Entries with scene source code:
>> Begin

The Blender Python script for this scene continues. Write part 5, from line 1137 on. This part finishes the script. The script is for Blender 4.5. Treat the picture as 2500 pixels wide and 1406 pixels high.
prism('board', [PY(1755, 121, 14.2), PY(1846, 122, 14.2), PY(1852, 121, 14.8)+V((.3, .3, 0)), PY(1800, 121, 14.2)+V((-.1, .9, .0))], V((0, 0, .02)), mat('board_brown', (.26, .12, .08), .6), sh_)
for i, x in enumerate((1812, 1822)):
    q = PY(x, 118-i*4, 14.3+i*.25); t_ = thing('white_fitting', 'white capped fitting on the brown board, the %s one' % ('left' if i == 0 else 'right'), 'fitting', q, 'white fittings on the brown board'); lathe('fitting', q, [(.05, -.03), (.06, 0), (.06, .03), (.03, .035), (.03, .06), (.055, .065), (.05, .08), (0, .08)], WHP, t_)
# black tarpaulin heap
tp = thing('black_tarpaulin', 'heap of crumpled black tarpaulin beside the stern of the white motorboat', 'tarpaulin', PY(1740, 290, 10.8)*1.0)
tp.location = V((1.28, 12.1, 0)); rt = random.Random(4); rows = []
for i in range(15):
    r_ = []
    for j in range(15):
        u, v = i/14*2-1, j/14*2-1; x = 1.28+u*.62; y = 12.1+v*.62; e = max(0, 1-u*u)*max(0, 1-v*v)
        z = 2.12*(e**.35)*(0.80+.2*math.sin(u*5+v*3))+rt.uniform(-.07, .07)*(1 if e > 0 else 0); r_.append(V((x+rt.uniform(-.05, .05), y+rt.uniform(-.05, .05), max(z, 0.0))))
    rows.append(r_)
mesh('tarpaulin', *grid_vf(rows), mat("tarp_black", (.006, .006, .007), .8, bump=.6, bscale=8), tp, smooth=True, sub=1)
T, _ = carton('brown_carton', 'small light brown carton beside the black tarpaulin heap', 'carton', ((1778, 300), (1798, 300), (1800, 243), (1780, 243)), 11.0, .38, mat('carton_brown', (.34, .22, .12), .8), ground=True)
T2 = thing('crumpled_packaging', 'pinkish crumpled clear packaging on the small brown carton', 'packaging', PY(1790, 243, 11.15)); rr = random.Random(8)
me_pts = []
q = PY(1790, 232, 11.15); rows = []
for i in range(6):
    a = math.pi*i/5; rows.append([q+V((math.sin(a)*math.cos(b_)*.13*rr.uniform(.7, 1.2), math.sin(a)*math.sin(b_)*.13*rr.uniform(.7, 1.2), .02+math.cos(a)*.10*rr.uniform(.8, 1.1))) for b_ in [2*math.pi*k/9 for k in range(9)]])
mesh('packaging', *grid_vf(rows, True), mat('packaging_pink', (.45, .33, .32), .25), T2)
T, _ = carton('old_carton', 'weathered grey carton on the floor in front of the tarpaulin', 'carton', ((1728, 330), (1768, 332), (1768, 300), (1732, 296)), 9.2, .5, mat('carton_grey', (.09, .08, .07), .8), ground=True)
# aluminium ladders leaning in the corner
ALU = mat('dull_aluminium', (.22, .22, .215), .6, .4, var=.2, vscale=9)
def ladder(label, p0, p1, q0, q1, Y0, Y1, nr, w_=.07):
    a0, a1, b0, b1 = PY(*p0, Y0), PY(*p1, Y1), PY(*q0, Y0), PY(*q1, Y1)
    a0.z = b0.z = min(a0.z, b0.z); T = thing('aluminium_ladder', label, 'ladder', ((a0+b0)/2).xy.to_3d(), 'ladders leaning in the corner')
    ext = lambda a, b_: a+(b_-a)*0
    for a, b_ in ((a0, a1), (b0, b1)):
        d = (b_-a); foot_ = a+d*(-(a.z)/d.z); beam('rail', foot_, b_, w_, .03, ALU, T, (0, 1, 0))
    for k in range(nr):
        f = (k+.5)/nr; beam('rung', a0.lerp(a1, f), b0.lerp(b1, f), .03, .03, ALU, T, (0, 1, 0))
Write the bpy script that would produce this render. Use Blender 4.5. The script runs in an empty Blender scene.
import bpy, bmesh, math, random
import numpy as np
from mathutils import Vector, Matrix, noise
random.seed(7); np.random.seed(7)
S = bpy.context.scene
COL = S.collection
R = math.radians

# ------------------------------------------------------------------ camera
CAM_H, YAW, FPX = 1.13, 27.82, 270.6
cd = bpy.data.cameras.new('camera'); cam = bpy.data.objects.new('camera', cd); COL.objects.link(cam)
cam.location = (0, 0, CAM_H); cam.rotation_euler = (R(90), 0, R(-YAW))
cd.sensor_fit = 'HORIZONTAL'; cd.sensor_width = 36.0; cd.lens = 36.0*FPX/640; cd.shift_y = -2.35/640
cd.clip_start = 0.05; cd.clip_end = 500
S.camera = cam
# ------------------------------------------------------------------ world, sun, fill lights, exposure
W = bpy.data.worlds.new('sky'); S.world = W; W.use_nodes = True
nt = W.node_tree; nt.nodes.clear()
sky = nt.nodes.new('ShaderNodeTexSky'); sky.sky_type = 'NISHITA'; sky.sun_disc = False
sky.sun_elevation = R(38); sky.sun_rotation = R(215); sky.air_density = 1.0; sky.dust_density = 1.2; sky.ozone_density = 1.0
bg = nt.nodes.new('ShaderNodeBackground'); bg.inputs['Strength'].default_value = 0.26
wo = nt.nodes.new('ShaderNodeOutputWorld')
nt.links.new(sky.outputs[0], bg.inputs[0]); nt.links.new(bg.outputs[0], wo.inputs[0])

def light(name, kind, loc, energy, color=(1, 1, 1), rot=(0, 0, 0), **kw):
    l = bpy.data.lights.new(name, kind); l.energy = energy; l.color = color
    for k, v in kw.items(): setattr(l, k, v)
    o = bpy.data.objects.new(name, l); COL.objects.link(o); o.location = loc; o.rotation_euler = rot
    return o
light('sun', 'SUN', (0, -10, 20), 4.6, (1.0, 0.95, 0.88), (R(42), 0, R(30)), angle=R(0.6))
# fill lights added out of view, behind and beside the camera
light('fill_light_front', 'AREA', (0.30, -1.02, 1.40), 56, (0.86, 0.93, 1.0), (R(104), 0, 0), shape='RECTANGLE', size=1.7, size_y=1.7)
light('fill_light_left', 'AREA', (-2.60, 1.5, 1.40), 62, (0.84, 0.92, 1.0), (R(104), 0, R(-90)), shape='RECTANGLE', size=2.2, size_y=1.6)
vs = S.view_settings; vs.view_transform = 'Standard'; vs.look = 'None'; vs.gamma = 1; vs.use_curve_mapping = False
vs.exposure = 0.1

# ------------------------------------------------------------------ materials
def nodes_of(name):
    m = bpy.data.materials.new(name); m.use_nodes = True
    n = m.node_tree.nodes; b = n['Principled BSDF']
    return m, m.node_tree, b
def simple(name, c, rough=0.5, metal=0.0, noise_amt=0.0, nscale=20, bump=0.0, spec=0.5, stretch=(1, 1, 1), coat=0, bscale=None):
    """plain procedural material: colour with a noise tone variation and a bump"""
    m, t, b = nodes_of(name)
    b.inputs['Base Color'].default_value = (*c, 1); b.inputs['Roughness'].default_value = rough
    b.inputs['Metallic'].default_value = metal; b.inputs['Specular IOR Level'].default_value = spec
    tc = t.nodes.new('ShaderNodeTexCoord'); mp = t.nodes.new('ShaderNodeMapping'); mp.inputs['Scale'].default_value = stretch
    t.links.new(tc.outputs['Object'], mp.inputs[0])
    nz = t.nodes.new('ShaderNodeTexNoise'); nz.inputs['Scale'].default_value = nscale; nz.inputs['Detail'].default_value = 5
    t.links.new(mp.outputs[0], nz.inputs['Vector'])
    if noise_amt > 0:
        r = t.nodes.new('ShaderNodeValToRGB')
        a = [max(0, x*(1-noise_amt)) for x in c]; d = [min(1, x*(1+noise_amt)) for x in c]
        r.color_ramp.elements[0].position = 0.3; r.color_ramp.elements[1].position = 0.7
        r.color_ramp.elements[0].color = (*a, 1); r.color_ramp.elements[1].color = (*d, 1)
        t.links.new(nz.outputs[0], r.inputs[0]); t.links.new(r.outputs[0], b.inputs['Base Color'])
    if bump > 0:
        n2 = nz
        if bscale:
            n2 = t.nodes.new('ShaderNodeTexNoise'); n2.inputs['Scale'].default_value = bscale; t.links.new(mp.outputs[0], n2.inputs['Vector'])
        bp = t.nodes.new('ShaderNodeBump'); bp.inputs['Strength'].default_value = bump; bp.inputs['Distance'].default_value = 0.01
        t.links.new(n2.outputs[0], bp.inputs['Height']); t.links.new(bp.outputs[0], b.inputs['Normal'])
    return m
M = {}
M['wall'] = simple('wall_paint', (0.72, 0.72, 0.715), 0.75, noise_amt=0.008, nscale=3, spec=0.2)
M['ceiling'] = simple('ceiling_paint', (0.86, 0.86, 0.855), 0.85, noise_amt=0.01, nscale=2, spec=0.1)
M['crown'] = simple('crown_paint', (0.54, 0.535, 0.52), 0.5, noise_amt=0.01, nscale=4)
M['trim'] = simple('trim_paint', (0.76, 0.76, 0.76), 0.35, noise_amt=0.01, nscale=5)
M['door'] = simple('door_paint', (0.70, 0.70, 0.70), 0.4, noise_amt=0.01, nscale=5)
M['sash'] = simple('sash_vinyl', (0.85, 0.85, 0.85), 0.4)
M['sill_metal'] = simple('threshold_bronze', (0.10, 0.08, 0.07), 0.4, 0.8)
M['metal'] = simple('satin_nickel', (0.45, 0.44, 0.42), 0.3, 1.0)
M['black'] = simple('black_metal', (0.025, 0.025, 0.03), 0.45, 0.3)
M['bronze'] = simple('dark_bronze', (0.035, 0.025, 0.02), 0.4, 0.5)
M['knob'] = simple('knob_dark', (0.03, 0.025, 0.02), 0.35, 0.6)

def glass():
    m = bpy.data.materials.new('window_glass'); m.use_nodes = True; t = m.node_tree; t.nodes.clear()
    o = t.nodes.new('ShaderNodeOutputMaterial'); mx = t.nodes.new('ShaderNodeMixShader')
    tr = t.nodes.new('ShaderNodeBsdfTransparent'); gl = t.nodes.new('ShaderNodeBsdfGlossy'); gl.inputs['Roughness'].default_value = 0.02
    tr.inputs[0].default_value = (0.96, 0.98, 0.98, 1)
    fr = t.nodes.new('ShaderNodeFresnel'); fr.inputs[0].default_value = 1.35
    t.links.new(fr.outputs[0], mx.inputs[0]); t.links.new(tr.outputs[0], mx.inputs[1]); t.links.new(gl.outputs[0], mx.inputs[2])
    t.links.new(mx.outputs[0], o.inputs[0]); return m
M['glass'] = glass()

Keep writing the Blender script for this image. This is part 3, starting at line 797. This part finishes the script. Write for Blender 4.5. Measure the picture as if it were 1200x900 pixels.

>> End

__What is expected__
Select and copy every line of the material that holds the string "pixels".

__Answer for the task__
The Blender Python script for this scene continues. Write part 5, from line 1137 on. This part finishes the script. The script is for Blender 4.5. Treat the picture as 2500 pixels wide and 1406 pixels high.
Keep writing the Blender script for this image. This is part 3, starting at line 797. This part finishes the script. Write for Blender 4.5. Measure the picture as if it were 1200x900 pixels.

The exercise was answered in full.